Deregulation of the wholesale market is not complete either and energos are unable to make up shortfalls by turning to a spot market. The key to making a wholesale market work is to allow generating companies to sign long-term contracts directly with their biggest clients and buy power from other generators when they run short, something the government is reluctant to allow.
Although the KEGOC grid company links all the generators together there is no working market on which to buy and sell excess generating capacity. In 1999 the biggest companies set up an informal pool to cover shortfalls at peak times - known as the Pool Rem - to which the bulk of energos now belong.
However, energos that want to tap into other energos' power, are required to pre-pay in special escrow accounts. The prices are high and take no account of the availability of excess generating capacity.
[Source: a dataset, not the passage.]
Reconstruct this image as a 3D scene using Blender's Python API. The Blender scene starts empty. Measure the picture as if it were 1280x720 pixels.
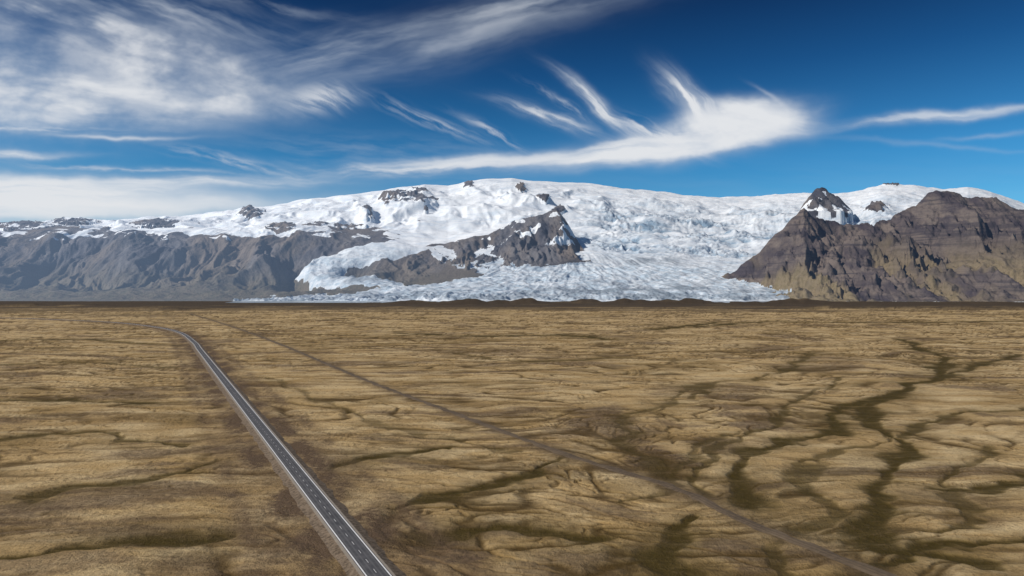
import bpy, math
import numpy as np

F = 853.33; HY = 364.0; H = 90.0
rng = np.random.RandomState(7)
M = 4095
perm = rng.permutation(M+1).astype(np.int32)
ang = rng.rand(M+1)*2*np.pi
GC = np.cos(ang).astype(np.float32); GS = np.sin(ang).astype(np.float32)

def pn(x, y, seed=0):
    x = np.asarray(x, dtype=np.float32)+np.float32(seed*17.37); y = np.asarray(y, dtype=np.float32)+np.float32(seed*5.91)
    x, y = np.broadcast_arrays(x, y)
    xf = np.floor(x); yf = np.floor(y)
    xi = xf.astype(np.int32); yi = yf.astype(np.int32)
    fx = x-xf; fy = y-yf
    u = fx*fx*fx*(fx*(fx*6-15)+10); v = fy*fy*fy*(fy*(fy*6-15)+10)
    p0 = perm[xi & M]+yi; p1 = perm[(xi+1) & M]+yi
    def g(ix, dx, dy):
        h = perm[ix & M]
        return GC[h]*dx+GS[h]*dy
    a = g(p0, fx, fy); b = g(p1, fx-1, fy)
    c = g(p0+1, fx, fy-1); d = g(p1+1, fx-1, fy-1)
    return ((a+(b-a)*u)*(1-v)+(c+(d-c)*u)*v)*1.5

def fbm(x, y, o=4, seed=0, gain=0.5):
    s = 0; a = 1.0; t = 0
    for i in range(o):
        s = s+a*pn(x*2**i, y*2**i, seed+i*3); t += a; a *= gain
    return s/t*1.4

def ridged(x, y, o=4, seed=0, gain=0.5):
    s = 0; a = 1.0; t = 0
    for i in range(o):
        s = s+a*(1-np.abs(pn(x*2**i, y*2**i, seed+i*3))*2.0); t += a; a *= gain
    return s/t

def sstep(a, b, x):
    t = np.clip((x-a)/(b-a), 0, 1); return t*t*(3-2*t)

def blur(a, n, passes=2):
    for _ in range(passes):
        for ax in (0, 1):
            pad = [(0, 0), (0, 0)]; pad[ax] = (n+1, n)
            c = np.cumsum(np.pad(a, pad, mode='edge').astype(np.float64), axis=ax)
            sl1 = [slice(None)]*2; sl2 = [slice(None)]*2
            sl1[ax] = slice(2*n+1, None); sl2[ax] = slice(0, -(2*n+1))
            a = ((c[tuple(sl1)]-c[tuple(sl2)])/(2*n+1)).astype(np.float32)
    return a

def grid_mesh(name, X, Y, Z, mat, attrs=None, wrap=False, smooth=True):
    R, C = X.shape
    me = bpy.data.meshes.new(name)
    co = np.stack([X, Y, Z], -1).reshape(-1, 3).astype(np.float32)
    idx = np.arange(R*C).reshape(R, C)
    if wrap:
        idx = np.concatenate([idx, idx[:, :1]], 1)
    q = np.stack([idx[:-1, :-1], idx[:-1, 1:], idx[1:, 1:], idx[1:, :-1]], -1).reshape(-1, 4)
    me.vertices.add(len(co)); me.vertices.foreach_set("co", co.ravel())
    me.loops.add(q.size); me.loops.foreach_set("vertex_index", q.ravel().astype(np.int32))
    me.polygons.add(len(q)); me.polygons.foreach_set("loop_start", np.arange(0, q.size, 4, dtype=np.int32))
    try:
        me.polygons.foreach_set("loop_total", np.full(len(q), 4, dtype=np.int32))
    except Exception:
        pass
    me.polygons.foreach_set("use_smooth", np.full(len(q), smooth, dtype=bool))
    me.update(calc_edges=True)
    for k, v in (attrs or {}).items():
        a = me.attributes.new(k, 'FLOAT', 'POINT')
        a.data.foreach_set("value", np.ascontiguousarray(v, dtype=np.float32).ravel())
    me.materials.append(mat)
    ob = bpy.data.objects.new(name, me)
    bpy.context.scene.collection.objects.link(ob)
    return ob

class NT:
    def __init__(s, name):
        s.m = bpy.data.materials.new(name); s.m.use_nodes = True
        s.t = s.m.node_tree; s.t.nodes.clear()
        s.out = s.t.nodes.new('ShaderNodeOutputMaterial')
    def n(s, ty, **kw):
        nd = s.t.nodes.new(ty)
        for k, v in kw.items(): setattr(nd, k, v)
        return nd
    def set(s, sock, v):
        if isinstance(v, bpy.types.NodeSocket): s.t.links.new(v, sock)
        else:
            if isinstance(v, (tuple, list)) and len(v) == 3 and sock.type == 'RGBA': v = (*v, 1)
            sock.default_value = v
    def attr(s, nm):
        return s.n('ShaderNodeAttribute', attribute_name=nm).outputs['Fac']
    def pos(s):
        return s.n('ShaderNodeNewGeometry').outputs['Position']
    def map(s, v, scale):
        nd = s.n('ShaderNodeMapping'); s.set(nd.inputs['Vector'], v); nd.inputs['Scale'].default_value = scale
        return nd.outputs[0]
    def noise(s, v, sc, det=4, rough=.55, dist=0):
        nd = s.n('ShaderNodeTexNoise'); s.set(nd.inputs['Vector'], v)
        nd.inputs['Scale'].default_value = sc; nd.inputs['Detail'].default_value = det
        nd.inputs['Roughness'].default_value = rough; nd.inputs['Distortion'].default_value = dist
        return nd.outputs['Fac']
    def math(s, op, a, b=0.0, c=None, clamp=False):
        nd = s.n('ShaderNodeMath', operation=op, use_clamp=clamp)
        s.set(nd.inputs[0], a); s.set(nd.inputs[1], b)
        if c is not None: s.set(nd.inputs[2], c)
        return nd.outputs[0]
    def ss(s, v, a, b, lo=0.0, hi=1.0):
        nd = s.n('ShaderNodeMapRange', interpolation_type='SMOOTHSTEP')
        s.set(nd.inputs['Value'], v)
        nd.inputs['From Min'].default_value = a; nd.inputs['From Max'].default_value = b
        nd.inputs['To Min'].default_value = lo; nd.inputs['To Max'].default_value = hi
        return nd.outputs[0]
    def mix(s, f, a, b, bt='MIX'):
        nd = s.n('ShaderNodeMix', data_type='RGBA', blend_type=bt)
        s.set(nd.inputs[0], f); s.set(nd.inputs[6], a); s.set(nd.inputs[7], b)
        return nd.outputs[2]
    def bsdf(s, col, rough=.9, height=None, dist=1.0, strength=1.0, spec=0.2, haze=None):
        b = s.n('ShaderNodeBsdfPrincipled'); s.set(b.inputs['Base Color'], col); s.set(b.inputs['Roughness'], rough)
        b.inputs['Specular IOR Level'].default_value = spec
        if height is not None:
            bp = s.n('ShaderNodeBump'); s.set(bp.inputs['Height'], height)
            s.set(bp.inputs['Distance'], dist); s.set(bp.inputs['Strength'], strength)
            s.t.links.new(bp.outputs[0], b.inputs['Normal'])
        if haze:
            s.set(b.inputs['Emission Color'], haze); b.inputs['Emission Strength'].default_value = 1.0
            s.m.cycles.emission_sampling = 'NONE'
        s.t.links.new(b.outputs[0], s.out.inputs[0])
        return s.m

def P(x, y):
    D = F*H/(y-HY); return ((x-640)/F*D, D)

def catmull(pts, step):
    pts = [np.array(p, float) for p in pts]
    pts = [2*pts[0]-pts[1]]+pts+[2*pts[-1]-pts[-2]]
    out = []
    for i in range(1, len(pts)-2):
        p0, p1, p2, p3 = pts[i-1:i+3]
        n = max(2, int(np.linalg.norm(p2-p1)/step))
        for t in np.arange(n)/n:
            out.append(.5*((2*p1)+(-p0+p2)*t+(2*p0-5*p1+4*p2-p3)*t*t+(-p0+3*p1-3*p2+p3)*t**3))
    out.append(pts[-2]); return np.array(out)

def dist_poly(X, Y, pts, reach=60):
    d = np.full(X.shape, 1e6, dtype=np.float32).ravel()
    Xr = X.ravel(); Yr = Y.ravel()
    x0, y0 = pts.min(0)-reach; x1, y1 = pts.max(0)+reach
    idx = np.nonzero((Xr > x0) & (Xr < x1) & (Yr > y0) & (Yr < y1))[0]
    for k in range(0, len(pts)-1, 4):
        seg = pts[k:k+5]
        a0, b0 = seg.min(0)-reach; a1, b1 = seg.max(0)+reach
        xx = Xr[idx]; yy = Yr[idx]
        ii = idx[(xx > a0) & (xx < a1) & (yy > b0) & (yy < b1)]
        if len(ii) == 0: continue
        xx = Xr[ii]; yy = Yr[ii]; dd = d[ii]
        for (ax, ay), (bx, by) in zip(seg[:-1], seg[1:]):
            vx, vy = bx-ax, by-ay; L = vx*vx+vy*vy+1e-9
            t = np.clip(((xx-ax)*vx+(yy-ay)*vy)/L, 0, 1)
            dd = np.minimum(dd, np.hypot(xx-ax-t*vx, yy-ay-t*vy))
        d[ii] = dd
    return d.reshape(X.shape)

# ---------- roads ----------
road_c = [(-42.5-.525*(y-215.6), y) for y in (-700, -200, 0, 215, 500, 800, 1050, 1200)] + \
         [(-718, 1476), (-890, 1706), (-1130, 1950), (-1380, 2120), (-1745, 2310), (-2438, 2480), (-3600, 2600)]
track_c = [(500, -500), (230, 0), P(1110, 720), P(930, 650), P(840, 608), P(700, 565), P(560, 513), P(450, 472), P(350, 430), P(290, 408), P(238, 392)]
road_l = catmull(road_c, 60); track_l = catmull(track_c, 60)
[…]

Pool Rem is more of an insurance scheme than a marketplace.
"KOREM allows trading on the wholesale market but the volumes are still very small. The process of creating a fully fledged free market is still not finished," says Vaninov. "The market would have developed faster if everyone could buy power from the wholesale market at spot prices from the very beginning." But, he adds, "I believe the government is committed to creating a really open market and letting tariffs reach realistic levels."